Even regular critics of the big banks said they were astonished by the Wells enforcement action.
"Wells Fargo has been held out — even by me — as a relatively well-run megabank," said Simon Johnson, a professor at MIT and an outspoken proponent of breaking up the big banks. "I've been seeing Wells Fargo as an exception. I don't think it is an exception anymore. They've put themselves in the category of too complex to manage."
That's a different question from whether large institutions are uniquely prone to take big risks and likely to require bailouts. The fraud committed by more than 5,300 employees didn't amount to much money, and the fines and restitution paid by the bank — $190 million — were peanuts for the deep-pocketed institution. The scandal in no way threatens Wells as a going concern.
Yet the episode provides potent ammunition for those seeking to break up the banks. That's because Wells' defense — that it was individual bad actors who were opening unauthorized accounts in order to meet sales quotas — suggests management ignorance. It effectively says that the millions spent on compliance, risk management systems and auditors wasn't enough to stop fraud that occurred over a period of years.
"I can see this going on for a couple months maybe in a region," said Brian Levy, a mortgage banking attorney with Chicago-based Katten & Temple. "But this went on for three to five years with 5,300 employees and 2 million accounts. It blows my mind. I can't imagine how this happened. So I'm left with the conclusion that it is just too big to manage."
Johnson called it "a remarkable admission that they didn't have the appropriate controls in place."
"That is really shocking to hear them say that," he said.
Oscar Suris, the head of corporate communications for Wells, pushed back against the idea that the inappropriate behavior was widespread. He noted that it amounted to only roughly 1% of Wells' workforce and that other larger retailers and smaller firms could experience similar issues.
"We acknowledge that this has been a reputation challenge," he said. "But reputation challenges aren't driven by size alone. They can occur at a medium-size company or smaller company."
While he emphasized that Wells was not trying to downplay the enforcement actions against it, Suris added that although the numbers "out of context are certainly large numbers to many Americans, they are not representative." Wells analyzed more than 93 million accounts to determine which ones had been affected, discovering 2 million where it was unclear if they were properly authorized. Of those accounts, only 115,000 had any fees associated with them, Suris said.
Still, when Wells Chief Executive John Stumpf testifies in front of the Senate Banking Committee on Tuesday, he is likely to face tough questions from lawmakers on both sides of the aisle about how such a thing could have happened, particularly for a bank known for its risk management systems.

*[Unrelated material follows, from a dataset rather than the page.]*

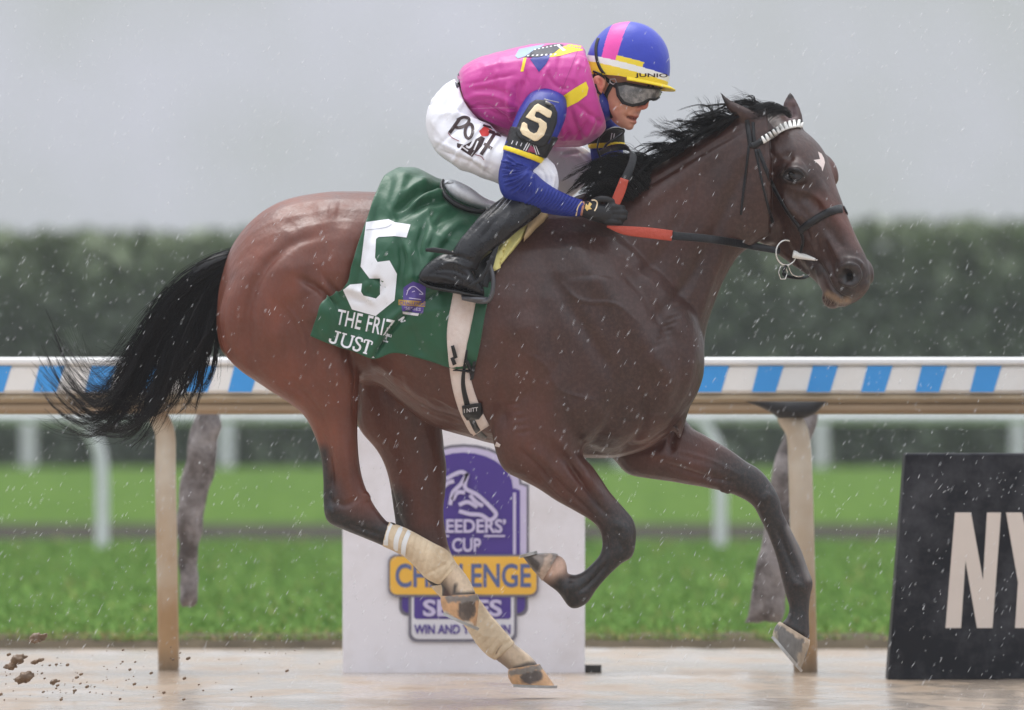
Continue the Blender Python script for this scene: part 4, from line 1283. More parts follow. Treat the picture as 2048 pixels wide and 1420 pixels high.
crest = np.array([(1120, 408), (1170, 388), (1215, 366), (1260, 346), (1310, 322), (1360, 298), (1410, 268), (1450, 246), (1490, 222), (1520, 212)], float)
def mane_set(i0, i1, offs, n, y=-.02, seed=1, **kw):
    gs = []
    A = catmull(crest[i0:i1 + 1], 3)
    for c in A:
        gs.append([(c[0], c[1], y)] + [(c[0] + dx, c[1] + dy, y - .02 * (j + 1)) for j, (dx, dy) in enumerate(offs)])
    return strands(gs, n, seed=seed, **kw)
MS = [mane_set(3, 9, [(-16, -8), (-36, -10), (-58, -4), (-80, 8)], 800, k=12, jit=.008, wav=.006, lenvar=.5, seed=11, clumps=60),
      mane_set(2, 9, [(-14, 4), (-34, 16), (-58, 30), (-80, 44)], 900, k=12, jit=.008, wav=.005, lenvar=.5, y=-.05, seed=12, clumps=60),
      mane_set(5, 7, [(-14, -16), (-34, -26), (-58, -24), (-84, -14)], 200, k=14, jit=.010, spread=1.3, wav=.010, lenvar=.5, r=(.0005, .001), seed=13, clumps=24),
      mane_set(6, 7, [(-10, -18), (-16, -34), (-18, -52), (-28, -64)], 60, k=12, jit=.010, spread=1.3, wav=.006, lenvar=.5, r=(.0005, .001), seed=14, clumps=14),
      mane_set(3, 4, [(-26, -8), (-52, -14), (-76, -24)], 60, k=12, jit=.012, spread=1.6, wav=.008, lenvar=.4, r=(.0005, .001), seed=15),
      # the heap blown up over the withers, in front of the rider
      strands([[(1290, 352, -.05), (1262, 336, -.08), (1220, 338, -.10), (1178, 362, -.10), (1140, 392, -.09)], [(1290, 366, -.09), (1262, 330, -.10), (1235, 315, -.10), (1192, 330, -.11), (1158, 372, -.10)],
               [(1270, 380, -.12), (1240, 352, -.13), (1206, 350, -.13), (1172, 376, -.13), (1150, 398, -.12)], [(1262, 396, -.14), (1240, 380, -.15), (1212, 378, -.15), (1185, 392, -.14), (1166, 404, -.13)]], 1500, 12, .010, 1.0, .006, (.0009, .0018), .35, seed=16, clumps=70),
      strands([[(1300, 330, .02), (1290, 322, -.02), (1262, 312, -.04), (1238, 312, -.04), (1216, 330, -.05)], [(1300, 345, -.06), (1275, 350, -.08), (1250, 360, -.09), (1225, 372, -.09)]], 260, 12, .014, 1.3, .008, (.0006, .0012), .4, seed=17)]
hair('mane', MS, horse)
FL = [strands([[(1560, 214, -.02), (1540, 208, -.03), (1520, 214, -.04), (1500, 218, -.05), (1478, 206, -.06)], [(1574, 222, -.03), (1552, 214, -.05), (1530, 222, -.07), (1510, 232, -.08), (1494, 232, -.08)], [(1582, 234, -.03), (1572, 222, -.06), (1556, 224, -.07), (1536, 236, -.08)]], 420, 12, .007, 1.0, .005, (.0006, .0013), .4, seed=21),
      strands([[(1540, 212, -.02), (1515, 200, -.03), (1495, 200, -.03), (1472, 212, -.03)], [(1500, 220, -.03), (1478, 200, -.03), (1462, 196, -.04), (1446, 204, -.04)]], 60, 12, .008, 1.5, .006, (.0004, .0008), .4, seed=22)]
hair('forelock', FL, horse)
wh = []
for i in range(90):
    q = (1640 + 50 * rng.random(), 590 + 18 * rng.random())
    h, n_, d_ = cast(HBV, *q)
    if h is None: continue
    v = np.array(n_) * .5 + np.array([rng.normal(0, .3), rng.normal(0, .3), -.9])
    v /= np.linalg.norm(v); L_ = .012 + .012 * rng.random()
    wh.append(np.array([np.array(h) + v * L_ * s for s in np.linspace(0, 1, 5)]))
link('whiskers', hair_mesh(wh, .0004), mat('whisker', (.3, .25, .2), .5), horse)

# ================================================================== SADDLE CLOTH
green = mat('green_nylon', srgb(14, 80, 50), .42, .5, .08, 6, bump=.12, bscale=120, sheen=.2)
cloth = empty('saddle_cloth', P(800, 560, -.3), 'green racing saddle cloth with big white 5 and its lower corner folded over', 'saddle cloth')
def curve_at(pts, n):
    A = catmull(np.array(pts, float), 12); L = np.concatenate([[0], np.cumsum(np.linalg.norm(np.diff(A, axis=0), axis=1))])
    t = np.linspace(0, L[-1], n); return np.stack([np.interp(t, L, A[:, 0]), np.interp(t, L, A[:, 1])], 1)
NU, NV = 92, 100
Lc = curve_at([(802, 333), (772, 350), (750, 390), (735, 434), (717, 484), (703, 530), (690, 573), (650, 597), (634, 632), (620, 672)], NV)
Rc = curve_at([(1050, 424), (1030, 452), (1004, 500), (986, 560), (970, 630), (960, 690), (950, 736)], NV)
Tc = curve_at([(802, 333), (832, 336), (866, 350), (893, 364), (960, 398), (1050, 424)], NU)
Bc = curve_at([(620, 672), (664, 690), (705, 702), (748, 718), (790, 706), (850, 720), (905, 736), (950, 736)], NU)
u = np.linspace(0, 1, NU)[None, :, None]; v = np.linspace(0, 1, NV)[:, None, None]
Gd = (1 - u) * Lc[:, None] + u * Rc[:, None] + (1 - v) * Tc[None] + v * Bc[None] - ((1 - u) * (1 - v) * Lc[0] + u * (1 - v) * Rc[0] + (1 - u) * v * Lc[-1] + u * v * Rc[-1])
Yd = np.zeros((NV, NU))
for i in range(NV):
    for j in range(NU):
        x, y = Gd[i, j]
        s = max(0, y - Tc[j, 1])
        yr = -.285 * math.sqrt(max(0, 1 - (1 - min(1, s / 235)) ** 2))
        h, _, _ = cast(HBV, x, y)
        yh = (h[1] - .020) if h is not None else 0.0
        ff = max(0, (y - 560) / 150) * max(0, 1 - (x - 620) / 150)           # the corner blown out
        Yd[i, j] = min(yr, yh) - .035 * min(1, ff)
for _ in range(4):
    Yd[1:-1, 1:-1] = (Yd[:-2, 1:-1] + Yd[2:, 1:-1] + Yd[1:-1, :-2] + Yd[1:-1, 2:] + 2 * Yd[1:-1, 1:-1]) / 6
# keep the sheet outside the horse
V = []
for i in range(NV):
    for j in range(NU): V.append(P(Gd[i, j, 0], Gd[i, j, 1], Yd[i, j]))
near = len(V)
for i in range(1, NV):
    for j in range(NU):
        p = P(Gd[i, j, 0], Gd[i, j, 1], Yd[i, j]); V.append(np.array([p[0], -p[1] + .02, p[2]]))
Fs = []
for i in range(NV - 1):
    for j in range(NU - 1):
        a = i * NU + j; Fs.append((a, a + NU, a + NU + 1, a + 1))
idx = lambda i, j: j if i == 0 else near + (i - 1) * NU + j
for i in range(NV - 1):
    for j in range(NU - 1): Fs.append((idx(i, j), idx(i, j + 1), idx(i + 1, j + 1), idx(i + 1, j)))
cm = mesh(V, Fs)
CS = [([(884, 376), (837, 386), (813, 408), (789, 424)], 6, -.012), ([(890, 388), (845, 396), (820, 416)], 7, .012), ([(896, 402), (851, 408), (807, 432), (780, 438)], 5, -.010), ([(905, 415), (860, 424), (830, 440)], 7, .010),
      ([(925, 425), (880, 440), (850, 470), (835, 500)], 7, -.009), ([(940, 440), (900, 460), (870, 500), (850, 540)], 8, .009), ([(880, 430), (860, 460), (850, 500)], 6, .008), ([(850, 450), (838, 480), (842, 520)], 6, -.008),
      ([(812, 345), (792, 400), (772, 440)], 9, .006), ([(860, 360), (830, 372), (800, 395)], 8, .007), ([(760, 400), (742, 470), (722, 540), (706, 590)], 7, -.006),
      ([(800, 480), (806, 520), (800, 560), (810, 590)], 7, -.010), ([(815, 490), (822, 540), (820, 570)], 7, .008), ([(742, 556), (756, 560), (764, 575), (758, 590)], 5, -.012), ([(736, 566), (724, 584)], 6, .008),
      ([(746, 720), (768, 680), (800, 640), (848, 600), (890, 577)], 4, -.016), ([(734, 716), (758, 672), (790, 632), (838, 592)], 7, .010),
      ([(640, 600), (655, 640), (650, 680)], 10, .010), ([(690, 610), (690, 650), (685, 690)], 12, -.007), ([(820, 650), (835, 690), (850, 715)], 10, -.007), ([(880, 600), (880, 660), (890, 720)], 12, .006),
      ([(960, 520), (950, 600), (945, 700)], 8, -.006), ([(690, 575), (720, 585), (750, 610)], 6, .008), ([(700, 596), (730, 604)], 5, -.006)]
sculpt(cm, [(p, w_, d_ * 1.35) for p, w_, d_ in CS], .0)
V = getV(cm); N = getN(cm)
dd = np.array([vnoise(q, 9, 31) * .007 + vnoise((q[0] + q[2], q[1], q[2] - q[0]), 20, 8) * .003 + .006 * crease((q[0] * 1.2, q[1], q[2] * .8), 7, 3.3) for q in V]); setV(cm, V + N * dd[:, None])
V = getV(cm)
for i in range(near):
    h, _, dv = cast(HBV, *proj(V[i:i + 1])[0])
    if h is not None and V[i, 1] > h[1] - .008:
        V[i] = np.array(h) - np.array(dv) * .008
setV(cm, V)
sheet_o = link('cloth_sheet', cm, green, cloth)
so = sheet_o.modifiers.new('t', 'SOLIDIFY'); so.thickness = .003; so.offset = 0
CBV = bvh_of(sheet_o)
wp = mat('white_numeral', (.84, .84, .88), .45, .4, .03, 30)
five = [(732, 444), (777, 438), (789, 444), (821, 449), (813, 475), (789, 472), (757, 474), (752, 478), (750, 515), (755, 524), (779, 521), (794, 548), (789, 601), (751, 632), (704, 619), (686, 580), (700, 569), (724, 567), (722, 583), (727, 591), (752, 597), (760, 589), (760, 557), (739, 557), (721, 533)]
V2, F2 = flat_curves([five]); decal('numeral', V2, F2, CBV, .0035, wp, cloth)
V2, F2 = strokeflat([(732, 460), (770, 455), (783, 449)], 1.6); decal('seam', V2, F2, CBV, .0042, mat('seam_grey', (.45, .45, .5), .6), cloth)
V2, F2 = flat_text('THE FRIZ', .012, 1.05); decal('lettering', quadmap(V2, [(677, 618), (790, 641), (783, 675), (671, 648)]), F2, CBV, .0035, wp, cloth, 5)
def glyphs(lines, parent, bvh, m, off=.0035, name='lettering'):
    for pts, wd in lines:
        V2, F2 = strokeflat(pts, wd); decal(name, V2, F2, bvh, off, m, parent, 5)
def mapj(pts, c=((664, 660), (745, 683), (737, 709), (657, 683))): return quadmap(np.array(pts, float), c)
just = [([(.02, .72), (.03, .92), (.09, 1.0), (.15, .92), (.16, .7), (.16, .03)], 4.4), ([(.08, .02), (.23, .02)], 3),
        ([(.31, .02), (.31, .75), (.36, .96), (.42, 1.0), (.48, .95), (.52, .75), (.52, .02)], 4), ([(.26, .02), (.37, .02)], 3), ([(.47, .02), (.57, .02)], 3),
        ([(.76, .25), (.75, .06), (.69, 0), (.63, .06), (.62, .25), (.68, .45), (.75, .6), (.76, .8), (.72, .97), (.67, 1.0), (.62, .95), (.61, .75)], 4.2),
        ([(.91, .02), (.91, .98)], 4.6), ([(.82, .26), (.83, .03), (.99, .03), (1.0, .26)], 3), ([(.86, .98), (.96, .98)], 3)]
glyphs([(mapj(p), w_) for p, w_ in just], cloth, CBV, wp)
glyphs([([(745, 714), (748, 717)], 4), ([(797, 641), (808, 634), (802, 643), (811, 641)], 3), ([(776, 655), (771, 682)], 4), ([(766, 681), (776, 684)], 3)], cloth, CBV, wp)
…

"This goes to the heart of the question of whether a bank can get so large that it cannot be managed," Jaret Seiberg, an analyst with Cowen Washington Research Group, wrote in a note to clients. "This makes it that much harder to defend the ability to manage the biggest banks. It is not just a few rogue employees."
Another interpretation, floated by some observers, is that Wells, which prided itself on cross-selling, was making so much money in that department that it simply didn't want to look closely — or refused to invest in systems that could have made fraud easier to detect.
Suris dismissed that argument, saying the bank identified the problems and has worked hard to fix them. On Tuesday it announced it was scrapping its incentive payment process that likely played a role in encouraging employees to open unauthorized accounts.
"We are trying to be very responsive to this matter," Suris said. "It is the No. 1 priority that we have right now."
But it's worth noting that many big-bank supporters have been notably silent on the issue since the Wells case came to light. Representatives for several groups that represent large banks either did not return requests for comment or declined to weigh in for this article.
The Wells settlement comes after several other big-bank scandals, including the London Whale case at JPMorgan Chase and the manipulation, at numerous global banks, of the London interbank offered rate and of foreign exchange rates. But the Wells case may have even more staying power, in part because it directly affected customers, who were hit with fees and other charges related to accounts they didn't open.
Moreover, it's easy for consumers to grasp. Unlike many other scandals, the details of which often involve technical terms and concepts that are difficult to understand, this one is exceedingly simple.
Anat Admati, professor of finance and economics at Stanford University School of Business and a frequent critic of the big banks, said the public may view the Wells scandal more harshly than other blockbuster settlements.
But while breaking up the big banks may still be important, she said, size alone is not the root of the problem — a permissive or willfully ignorant management and a lack of any credible threat of prison time for criminal wrongdoing are the main culprits.
"This has been going on or a long time, it's just that this time people can relate to it because it's about customers and accounts," Admati said. "Just breaking up [the banks] won't necessarily fix the problem. Even a small company can defraud customers."
There are also those who are skeptical of Wells' explanation.
"It's frankly hard for me to believe that people didn't understand that something was going on," said Marcus Stanley, head of regulatory affairs with Americans for Financial Reform, and a frequent bank critic. Thousands of "employees are opening fake accounts — I mean, if they didn't know, they should have known. They were pushing pressure down the system."
The Justice Department has reportedly opened a criminal probe into the bank's actions, according to The Wall Street Journal, to determine whether senior executives were aware of employees' actions.
Alan Blinder, the former vice chairman of the Federal Reserve Board and now a visiting fellow at the Brookings Institution, said the case was "horrifying because it's so many people."
If "there were three bad apples in some branch of this far-flung empire, and the people in San Francisco had no idea what was happening, then I'm completely on board with the idea that they're too big to manage," Blinder said in an interview. "But when you've got 5,300 employees doing something like that, you have to wonder about the leadership of the bank. It's an awful lot of people."
Stumpf defended the firm in a recent interview with The Wall Street Journal, stressing that it was rogue employees who committed the fraud. Suris, the bank spokesman, said that if this were a broader cultural issue or if high-level executives had approved of inappropriate behavior, the numbers would be far higher.
"If this were a broad-scale, wholly encouraged systematic thing across our entire footprint, I would think you would have some different numbers there," he said.
But that explanation does not satisfy everyone.
The idea that some higher-level executives might have known what was taking place but haven't been fired or received criminal charges raises a different set of issues. Instead of a discussion around "too big to manage," the case would fuel questions about whether some bankers are "too big to jail."
"It's either too big to manage or a criminal conspiracy by the top executives," Johnson said. "Take your pick."